No surprise, then, that the first two images that really stick in All Hallows’ Eve are the opening pan across a sea of gore and the subsequent shots of the candy bag scattered across the living room table. As Art evolves, Leone will delight more and more in these queasily and viscerally cluttered mise-en-scenes, which often recall Cindy Sherman’s candy-anatomy photographs. At the other end of the film, the third story on the VHS uses this visceral darkness to foreground facial violence as Art’s main canvas in the Terrifier franchise. This narrative mimics 70s celluloid, and uses the most tactile darkness so far to silhouette heads against car windows, before moving into the first sustained violence of the film – Art chopping off a head, and holding it up, as Leone cuts to the viscera pouring from the neck. From there, the main character discovers a disfigured head in her car; is surprised in her car by Art wrapping plastic around her head from behind; is whipped just below the eye by one of Art’s chains; stabs Art in the eye in order to escape; and hitches a ride only for Art to shoot her driver in the head.

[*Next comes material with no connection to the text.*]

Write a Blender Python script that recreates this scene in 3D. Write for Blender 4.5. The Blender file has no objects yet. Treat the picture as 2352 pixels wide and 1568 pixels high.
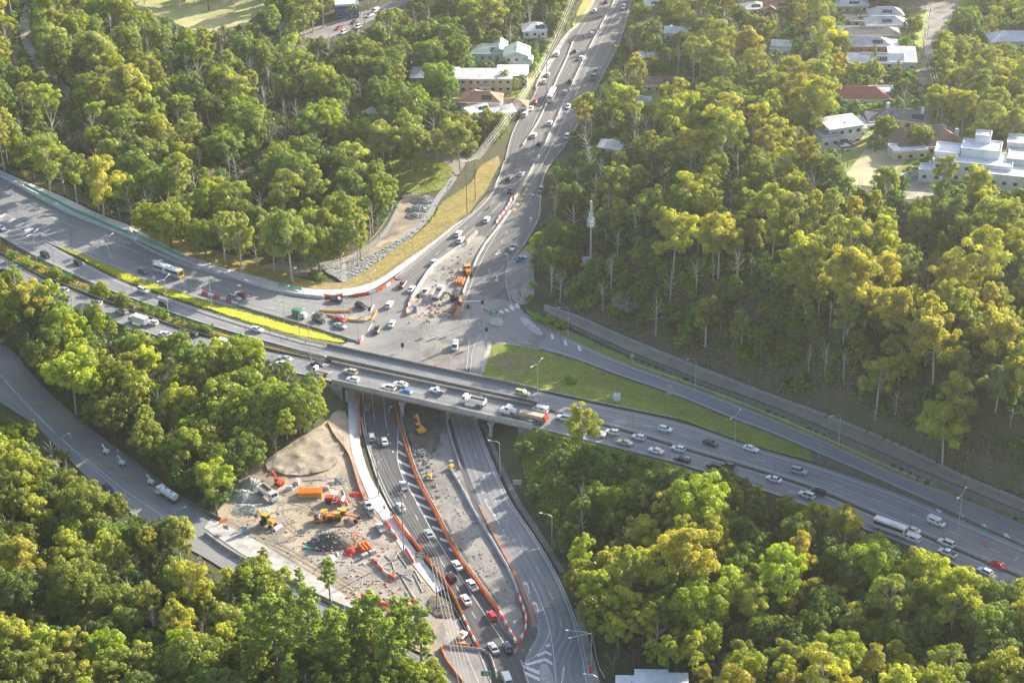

Together, these scenes cement defacefication as Art’s modus operandi, and as the driving impetus behind the Terrifier films. Yet whereas the Terrifier franchise amplifies facial violence in an effort to rupture the digital fusion of phones and face, All Hallows’ Eve is closer to material media. Facial violence here feels like a last bastion of the synergy between eye and video cassette, or DVD, tribute to a generation of physical objects whose ultimate purpose was to create ocular and facial trauma. In the end, All Hallows’ Eve is fascinated by the video nasty as the mediator between depictions and experiences of facial violence, ending with Art breaking through the television screen to cement the babysitter’s horrified facial expressions into actual facial violence, splattering viscera across the remaining candy in the process. In that moment, material media is both consummated and exhausted, paving the way for Terrifier and Terrifier 2’s attempts to reinscribe horror on a world of fully virtualised visages.